Tony Wright
September 20, 2011
Leader of the pack: Bronwyn Bishop prepares for a ride around Canberra as part of the annual Federal Members and Senators Motorcycle Ride. Photo: Alex Ellinghausen
In Canberra, some laws are immutable:
The Gillard government, given the choice between a broad highway and a cul-de-sac, will invariably find itself up a blind alley; the Abbott opposition will likely close off the exit and send in a hit squad … and Bronwyn Bishop's hairstyle can withstand a thermo-nuclear strike.
We have no actual proof of the latter, of course, though we can report that Ms Bishop donned a motorcycle crash helmet yesterday, rode pillion through the streets of the national capital aboard a monstrous Kawasaki and emerged with not a hint of what is known among bikers as helmet hair.
The second annual Federal Members and Senators Motorcycle Ride - designed to prove people of all stripes ride motorbikes - proved the single harmless political event of the day in Canberra.
Prime Minister Julia Gillard and her Immigration Minister, Chris Bowen, having tried to be tougher than the Bandidos on border protection, looked as if they'd been subjected to a kicking by a chapter of the Hells Angels by late afternoon.
And Tony Abbott? Why, he was feigning to be a Vespa sort of guy, a friend of the inner-city Left. Having finally subjected Ms Gillard's desperate wish to send 800 asylum seekers to Malaysia to a fatal stomping, he presented himself as a champion of human rights.

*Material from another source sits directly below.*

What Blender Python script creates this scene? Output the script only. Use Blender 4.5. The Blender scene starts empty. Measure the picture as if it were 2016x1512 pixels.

Up to a point. He'd send would-be refugees to Nauru instead of nasty Malaysia, but he'd also reintroduce temporary protection visas and he'd endeavour to ''turn around the boats'' and send them back to Indonesia. But didn't that bit about turning around the boats undermine his own argument that Ms Gillard was wickedly misguided for wishing to send asylum seekers to a country like Malaysia because it wasn't a signatory to the Refugee Convention? Indonesia, after all, wasn't a signatory either.
Not at all, Mr Abbott blithely declared. Why, the boat people would still be at sea, so Australia's obligations to them wouldn't be triggered.
With logic like that, Ms Gillard's argument that her wish to return asylum seekers to Malaysia was simply to prevent people smugglers from putting lives at risk on the high seas sounded almost plausible. But her assurance that Malaysia would uphold all its obligations to do the right thing by the asylum seekers?
It seemed a long way from Paul Keating calling the former Malaysian prime minister ''recalcitrant''.
By the end of the day, the only absolute certainty in Australia's extremely weird Parliament was that Bronwyn Bishop's hairstyle would remain serenely flawless.
At a time like this, you need reassurance that some things will never change, whatever happens.
Tony Wright is Age national affairs editor.